Попыхивая воображаемым кепстеном, Василий Каменский сидит на вышке столько времени молча, что его молчание начинает надоедать нетерпеливой публике.
Василий Каменский
Портрет работы Д. Д. Бурлюка. 1917
Тогда он, мать российского футуризма, начинает медленно-медленно раскачиваться, затем медленно-медленно начинает с самых нижних, басовых регистров своего голоса вещать:
В России пал царизм,
Скатился в адский люк.
Постепенно переходя на верхние регистры своего голоса, поэт все громче и громче декламирует, всемерно подчеркивая слово “футуризм”:
Теперь царит там футуризм:
Следующий шаг в футуристической театрализации поэзии – от сценического разыгрывания стиха к жесту и пантомиме вместо стиха, к чистой акции, уже по ту сторону речи. И эта программа была с блеском осуществлена в “Поэме конца” В. Гнедова. “Слов она не имела и вся состояла только из одного жеста руки, быстро подымаемой перед волосами и резко опускаемой вниз, а затем вправо вбок. Этот жест, нечто вроде крюка, и был всею поэмой”[954].

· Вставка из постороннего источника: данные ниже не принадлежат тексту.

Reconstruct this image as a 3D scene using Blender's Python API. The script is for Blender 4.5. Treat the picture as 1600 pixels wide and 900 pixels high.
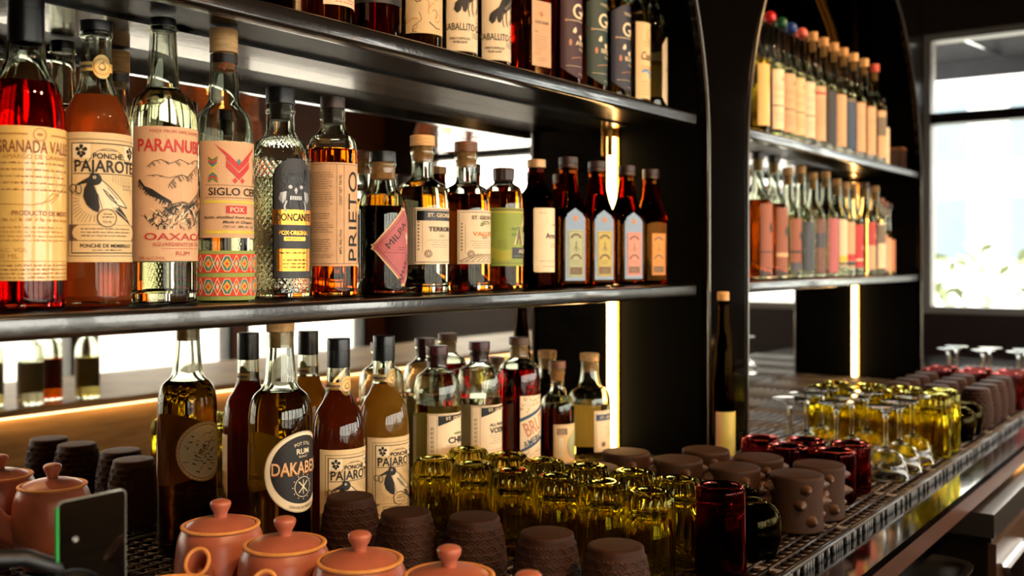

Гнедовская замена поэтической речи выразительным молчанием – предельное проявление футуристической стратегии: будетлянин “вправе себе позволить не писать стихов и быть поэтом” [955], поскольку для него уже нет границы между поэзией и театрализованным бытом. Стихи футуристов воспринимаются как “звуковое выражение тех цветных кофт и цилиндров, в которых провозвестники нового искусства с намазанными физиономиями появились на улицах Москвы и Петербурга”[956]. Лорнет и грим Д. Бурлюка, серьга В. Гольцшмидта, парчовый золотистый воротник Каменского и так далее – этот театральный антураж во многом определял восприятие будетлянской поэзии. Акции предшествовали стихам, как в случае с Гольцшмидтом, сначала установившим себе памятник напротив Большого театра, а затем написавшим:
Свой памятник – протест условностям мещанства —
Себе гранитный ставлю монумент.
Славлю вольность смелого скитанства,
Не нужен мне признанья документ[957].
Или – сопровождали стихи: Каменский, переодетый в бутафорский русский костюм, декламировал поэтические фрагменты из своего романа “Стенька Разин”, скача верхом на лошади по цирковой арене[958]; сам он утверждал, что мог читать, даже стоя в стремени, в то время как лошадь галопом неслась по кругу[959]. Или – вовсе заменяли стихи: творчество “футуриста жизни” Гольцшмидта обычно ограничивалось разбиванием досок о голову и эксцентричными поступками вроде неожиданного прыжка вниз головой с парохода в Каму[960].
“Текстом становится поведение”[961], поведением определяется текст[962]; поэзия воздействует как сенсационное бытовое событие, быт – как особой силы поэтический прием. В этом современников более всего убеждала фигура Маяковского: “Для комнатного жителя той эпохи (начала 1910-х годов. – О. Л., М. С.) Маяковский был уличным происшествием”[963]; “Когда Маяковский читает с эстрады стихи о себе самом, то кажется, что он на полголовы выше самой гиперболической из своих метафор. Не стоит обижаться на Маяковского, когда он обижает. Если бы Гулливер не боялся лилипутов, ему было бы трудно им не грубить”[964].